Bei seinem Weg an die Öffentlichkeit bleibt das Startup trotzdem zurückhaltend, Großspurigkeit sucht man hier vergeblich. Auch ihre selbstkritische Haltung haben sich die Gründer bewahrt. In ihren Anfangstagen hatten sie sich gefragt, ob Piercings und Glühbirnen noch das richtige Produkt waren, und genauso hinterfragen sie heute die biegbaren Handyhüllen und Smartphone-Folien. „Wir schauen ständig, ob das noch funktioniert“, sagt Wasel.

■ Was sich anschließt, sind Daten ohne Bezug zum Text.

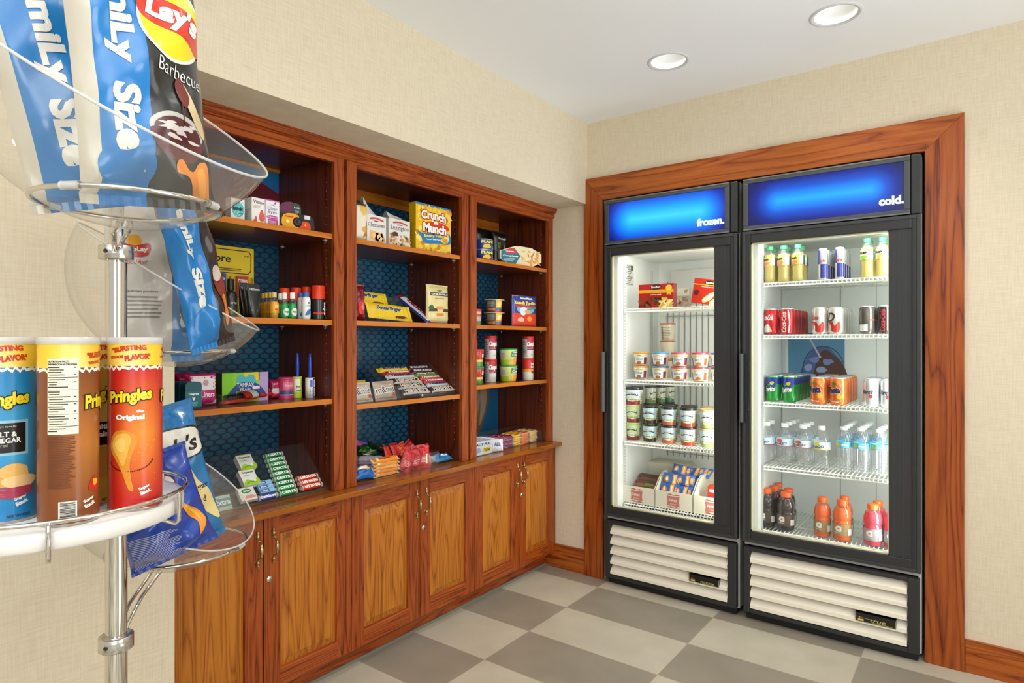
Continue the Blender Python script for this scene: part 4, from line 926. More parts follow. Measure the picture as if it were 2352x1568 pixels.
def wash(x1, x2, yt, X, lab):
    L_, w_, h_ = atr(x1, x2, X, zB, yt); r = w_ / 2
    bottle('mouthwash_bottle', [(r * .9, 0), (r, .004), (r, h_ * .45), (r * .85, h_ * .62), (r * .45, h_ * .76), (r * .45, h_ * .8)], 'pet', '#ffffff', lab, 'green mouthwash bottles', L_, R90, (r * .62, h_ * .76, h_), '#f4f4ee', (h_ * .08, h_ * .42), '#17a14e', lambda b, S, w, h: (b.poly(S, ellipse(0, h * .55, w * .4, h * .42, 22), '#f2f6f0', .0007, L=.01), b.text(S, 'Scope', 0, h * .55, w * .62, h * .3, '#0e6b36', .001, .05, L=.01)), liquidmat='greenwash', fill=.72)
wash(644, 663, 672, -0.275, 'green mouthwash bottle with a white cap beside the amber ones'); wash(662, 681.5, 671.5, -0.262, 'green mouthwash bottle in front, next to the white lotion bottles'); wash(636, 651, 674, -0.33, 'green mouthwash bottle behind the other two')
def lotion(x1, x2, yt, X, lab):
    L_, w_, h_ = atr(x1, x2, X, zB, yt); r = w_ / 2
    bottle('lotion_bottle', [(r * .92, 0), (r, .004), (r, h_ * .72), (r * .9, h_ * .80), (r * .55, h_ * .84)], 'gloss', '#f1f1ec', lab, 'white lotion bottles with blue caps', L_, R90, (r * .7, h_ * .83, h_), '#3a6fc0', (h_ * .06, h_ * .7), '#f4f4ef', lambda b, S, w, h: (b.poly(S, smoothpoly([(-w * .4, h * .15), (-w * .1, h * .45), (w * .35, h * .5), (w * .1, h * .2)]), '#3f78b8', .0007, L=.008), b.text(S, 'LOTION', 0, h * .68, w * .5, None, '#33445a', .001, L=.01), b.poly(S, ellipse(0, h * .85, w * .1, h * .05), '#24364f', .001)))
lotion(693, 713, 671, -0.262, 'white lotion bottle with a blue cap, in front'); lotion(683, 699, 673, -0.30, 'white lotion bottle with a blue cap, behind the other')
def gel(x1, x2, yt, X, lab):
    L_, w_, h_ = atr(x1, x2, X, zB, yt); r = w_ / 2
    bottle('shaving_gel_can', [(r * .96, 0), (r, .003), (r, h_ * .56), (r * .95, h_ * .60)], 'gloss', '#161616', lab, 'shaving gel cans with red caps', L_, R90, (r * .98, h_ * .60, h_), '#e2390f', (h_ * .03, h_ * .57), '#171717', lambda b, S, w, h: (b.rect(S, -w * .7, h * .26, w * .7, h * .34, '#d63a1a', .0007, .01), b.text(S, 'edge', w * .18, h * .55, h * .7, w * .32, '#f2f2ee', .001, .02, rot=R90, L=.01), b.lines(S, w * .3, h * .05, w * .55, h * .22, 3, '#d8d8d0', .001)), labmat='gloss')
gel(715, 747.5, 656, -0.262, 'black shaving gel can with a red cap, at the end of the shelf'); gel(693, 714, 659, -0.335, 'shaving gel can with a red cap behind the white lotion bottles'); gel(668, 692, 660.5, -0.335, 'shaving gel can with a red cap behind the mouthwash, second in the row'); gel(641, 665, 662, -0.335, 'shaving gel can with a red cap behind the amber bottles')

# -- third shelf
def deo(x1, x2, yt, X, lab):
    L_, w_, h_ = at(x1, x2, X, zC, yt); t = thing('deodorant_stick', lab, 'deodorant', (L_[0] - .014, L_[1], L_[2]), R90, 'teal deodorant sticks'); b = MB()
    out = lambda z0, z1, rr, n=12: [(-w_ / 2, z0), (w_ / 2, z0)] + [(w_ / 2 - rr * (1 - math.cos(a * PI / 2 / n)), z1 - rr + rr * math.sin(a * PI / 2 / n)) for a in range(n + 1)] + [(-w_ / 2 + rr * (1 - math.sin(a * PI / 2 / n)), z1 - rr + rr * math.cos(a * PI / 2 / n)) for a in range(n + 1)]
    S = Sfront(.014); b.prism([(-w_ / 2, .006), (w_ / 2, .006), (w_ / 2, h_ * .66), (-w_ / 2, h_ * .66)], -.028, 0, S, '#0f6476', 'gloss'); b.box(-w_ * .42, w_ * .42, -.011, .011, 0, .007, '#0b4c5c', 'gloss')
    b.text(S, 'Degree', 0, h_ * .55, w_ * .62, .009, '#f2f6f6', .0008, .04, mat='gloss'); b.text(S, 'v', 0, h_ * .38, .010, .010, '#ffffff', .0008, .05, mat='gloss'); b.lines(S, -w_ * .3, h_ * .12, w_ * .3, h_ * .28, 4, '#6fb9c4', .0006, mat='gloss'); b.build('stick_body', t)
    b = MB(); b.prism(out(h_ * .665, h_, w_ * .22), -.0285, .0005, S, '#0d5467', 'gloss'); b.build('cap', t, 'rounded dark teal cap')
deo(426, 463.5, 877, -0.272, 'teal deodorant stick at the front of its row'); deo(411, 445, 876, -0.315, 'teal deodorant stick second from the front'); deo(398, 430, 876, -0.36, 'teal deodorant stick third from the front, by the beige wall edge')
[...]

Anfang des Jahres wurde eine zweite Marke aufgebaut. Kalibri heißt sie. Und sie ist in einem höheren Preissegment angesiedelt – mit mehr Echtholzprodukten etwa. Doch damit nicht genug. Die beiden Gründer tüfteln gerade mit ein paar Produktdesignern an etwas Eigenem. „Mit einem echten USP“, wie Wasel sagt. Mehr wollen sie noch nicht verraten.

Der asiatische Markt steht ebenfalls auf der To-do-Liste. Dort wollen sie es mit Produkten made in Germany versuchen. Ist das die Zukunft? „Wir wissen ja nicht, was in 2016 oder 2017 passiert“, sagt Wasel. Elektronikzubehör komplett aus Deutschland? „Ich will nicht ausschließen, dass wir die Vertriebsrichtung einfach umdrehen“, sagt der Gründer.

Die Lagermitarbeiter bereiten sich Ende Oktober bereits auf das Weihnachtsgeschäft vor.

Hauptsache, es geht mit dem Geschäft weiter voran. Und dieses schnelle Wachstum spüre ich hier in der Halle im Industriegebiet. Vor drei Jahren haben sie hier mit 15 Leuten begonnen, nun sind es 100 Mitarbeiter an diesem Standort und 170 insgesamt. Stück für Stück wurde vergrößert, wurden Wände durchbrochen, weitere Hallen in ein gelbes Meer aus Postkästen getaucht.

Neue Regale werden gerade aufgebaut

Und jetzt ist es erneut so weit. Der E-Commerce-Laden justiert seine Lagerhallen neu – für den nächsten Wachstumsschub. Auf einer großen, leeren Fläche weiter hinten montieren Arbeiter gerade neue Regale.

Die Vorbereitungen für das große Weihnachtsgeschäft laufen bereits. Kurz bevor Kaufhäuser sich mit Glitzerketten und Bäumen für die Festtage ausrüsten, wachsen hier, in der Herzkammer des E-Commerce, die neuen Regale aus dem Boden.

So wollen Jens Wasel und Max Kronberg auch in diesem Jahr die Erfolgsgeschichte weiterschreiben. Nur ein Foto von der alten Lagerhalle, das sie eines Tages auf Konferenzen hätten präsentieren können – das finden sie nicht mehr.